Detail of the 1834 hydrological map of downtown Hastings by Geoff Cartwright.

Village real estate records from 1834 also mention the use of a waterwheel and a second pond by William Saunders’ Patent Axle Brass and Turning Factory, which was located in the upper part of the Ravine where it is entered by the brook. Accordingly, the 1834 hydrological map shows a second, small body of water in this area of the ravine beside the Saunders factory. In an 1891 watercolor by renowned artist Jasper Cropsey we see a large retaining basin in this location with a sluice gate and flume that may have powered the waterwheel in Saunders’ factory. 

Jasper Cropse’s View of the Ravine from the Artist’s Residence, 1891. 

Further up Scheckler’s formed watering holes at a few spots for farm animals and horses.

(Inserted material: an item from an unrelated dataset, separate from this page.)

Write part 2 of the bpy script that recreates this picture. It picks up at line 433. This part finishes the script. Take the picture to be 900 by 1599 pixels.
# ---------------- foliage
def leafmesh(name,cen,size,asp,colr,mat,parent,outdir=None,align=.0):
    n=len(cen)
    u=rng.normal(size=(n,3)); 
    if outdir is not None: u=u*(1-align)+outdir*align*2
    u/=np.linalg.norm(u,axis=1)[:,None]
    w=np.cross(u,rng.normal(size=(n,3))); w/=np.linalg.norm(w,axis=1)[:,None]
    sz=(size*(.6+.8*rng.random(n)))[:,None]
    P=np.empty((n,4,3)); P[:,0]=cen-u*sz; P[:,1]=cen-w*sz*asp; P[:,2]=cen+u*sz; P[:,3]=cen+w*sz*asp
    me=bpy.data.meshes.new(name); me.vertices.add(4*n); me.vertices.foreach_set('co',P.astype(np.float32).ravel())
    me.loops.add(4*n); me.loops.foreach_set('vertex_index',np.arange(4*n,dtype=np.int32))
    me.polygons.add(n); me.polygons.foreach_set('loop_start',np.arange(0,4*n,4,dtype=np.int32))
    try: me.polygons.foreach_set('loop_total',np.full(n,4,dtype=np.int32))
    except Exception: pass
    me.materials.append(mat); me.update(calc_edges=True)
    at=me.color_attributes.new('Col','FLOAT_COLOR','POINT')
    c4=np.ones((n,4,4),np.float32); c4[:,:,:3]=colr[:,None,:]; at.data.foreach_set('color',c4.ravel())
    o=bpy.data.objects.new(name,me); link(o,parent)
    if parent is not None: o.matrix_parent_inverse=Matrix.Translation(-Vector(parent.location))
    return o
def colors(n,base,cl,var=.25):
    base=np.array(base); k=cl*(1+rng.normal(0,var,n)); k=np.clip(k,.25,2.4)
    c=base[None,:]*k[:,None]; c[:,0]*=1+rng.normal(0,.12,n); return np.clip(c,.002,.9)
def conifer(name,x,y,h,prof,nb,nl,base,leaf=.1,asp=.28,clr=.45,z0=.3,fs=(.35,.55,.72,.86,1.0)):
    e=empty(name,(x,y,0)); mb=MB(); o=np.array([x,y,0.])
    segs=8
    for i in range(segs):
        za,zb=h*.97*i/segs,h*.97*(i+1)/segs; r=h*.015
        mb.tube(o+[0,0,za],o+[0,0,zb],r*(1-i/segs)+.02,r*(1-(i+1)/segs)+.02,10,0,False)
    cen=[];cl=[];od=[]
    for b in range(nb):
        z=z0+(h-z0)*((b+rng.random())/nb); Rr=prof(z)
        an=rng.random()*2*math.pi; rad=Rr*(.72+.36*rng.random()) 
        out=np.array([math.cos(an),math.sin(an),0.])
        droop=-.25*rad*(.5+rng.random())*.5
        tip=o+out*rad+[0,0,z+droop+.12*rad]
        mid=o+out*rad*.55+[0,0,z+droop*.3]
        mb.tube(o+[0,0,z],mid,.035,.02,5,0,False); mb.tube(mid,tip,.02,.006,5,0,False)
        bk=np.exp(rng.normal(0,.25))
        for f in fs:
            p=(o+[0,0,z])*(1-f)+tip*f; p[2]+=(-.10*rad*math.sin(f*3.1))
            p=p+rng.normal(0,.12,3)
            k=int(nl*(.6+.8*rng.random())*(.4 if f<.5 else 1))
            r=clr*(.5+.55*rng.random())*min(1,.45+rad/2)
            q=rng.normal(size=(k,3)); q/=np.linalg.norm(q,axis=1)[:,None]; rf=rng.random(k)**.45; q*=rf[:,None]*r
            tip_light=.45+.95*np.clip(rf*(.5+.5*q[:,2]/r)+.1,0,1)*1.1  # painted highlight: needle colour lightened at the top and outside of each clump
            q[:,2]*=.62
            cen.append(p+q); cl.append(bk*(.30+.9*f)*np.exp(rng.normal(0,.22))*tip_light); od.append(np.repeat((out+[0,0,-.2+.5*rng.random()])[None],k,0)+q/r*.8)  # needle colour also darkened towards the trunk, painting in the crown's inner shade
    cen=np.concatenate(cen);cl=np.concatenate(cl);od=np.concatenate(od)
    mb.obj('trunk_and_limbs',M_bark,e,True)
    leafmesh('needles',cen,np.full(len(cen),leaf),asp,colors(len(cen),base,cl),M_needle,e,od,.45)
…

The main one of these seems to have been in the vicinity of Citibank and the Fire Department on Main (also visible in the 1834 map). Another large one was in the current Reynolds Field, where the eponymous Scheckler owned a farm.

1907 photograph of Scheckler’s Farm (now Reynold’s Field) with
watering hole and animals grazing (George Sackett).

Watering Holes, Swimming Holes

Kids also swam in the brook in various places. In a great 1929 article in the Hastings Press an old-timer recalls swimming in the brook as a boy where it was bridged over Broadway. In the late-1800s he and his friends encountered elephants there from a traveling circus that would pass through town once a year. Being too heavy to cross the bridge, these obliging pachyderms had to bypass it and wade through the water, taking the opportunity to have a drink and spray the kids. 

1930’s photograph of pipe being laid beneath Reynold’s Field (A.C. Langmuir).

The long series of pipes that now channel the brook underground were installed gradually during a series of construction projects that took place throughout the 20th century. The most ambitious of these was at Reynolds Field, where it was sent deep underground when the large upper terrace that now supports the running track and football field was created beginning in the 1930s.

Another major stream diversion took place when the A&P (now Foodtown) and its parking lot were built atop the beautiful Chrystie Estate in the late 1950s. The commuter lot in the Ravine was created in installments in the late 1920s and early 1930s, atop what had by then become by then a rather desolate space torn up by a century of industrial activity. 

The Brook in Hillside

The brook has a storied past closer to its origins in Hillside Park as well, where large stretches of it still remain above ground. It originates in a marshy area near Children’s Village on the Dobbs-Hastings border, where a manmade body, now only dimly recognizable, known as Three Islands Pond once existed. This was used for swimming by the kids at Children’s Village, among other things (a 1975 Hastings Historical Society newsletter article mentions that “Venetian-style wooden bridges connected the islands adorned with gleaming white statues”!). The “new” Sugar Pond behind Hillside Elementary just south of this was created in the 1940s.

Schaper’s 1990 map of Hillside in 1875.

There was also another now drained but very sizable pond further south located in what is today’s parking area for Chemka Pool. Apparently created by a beaver dam, this body of water may have had the distinction of being the only non-manmade pond along the brook’s course. Duck Pond was the primary swimming hole in town for many years. It began to stagnate in the 1940s, however, and despite preservation efforts, it eventually was condemned by the County Health Department and had to be drained (a tragedy that lead to the creation of the Chemka Pool in the 1960s). For many years after the area was paved over, the brook continued to make its presence known by causing portions of the pool tennis courts to collapse, disrupting many a match.

Photograph of village kids swimming at Duck Pond before its closure.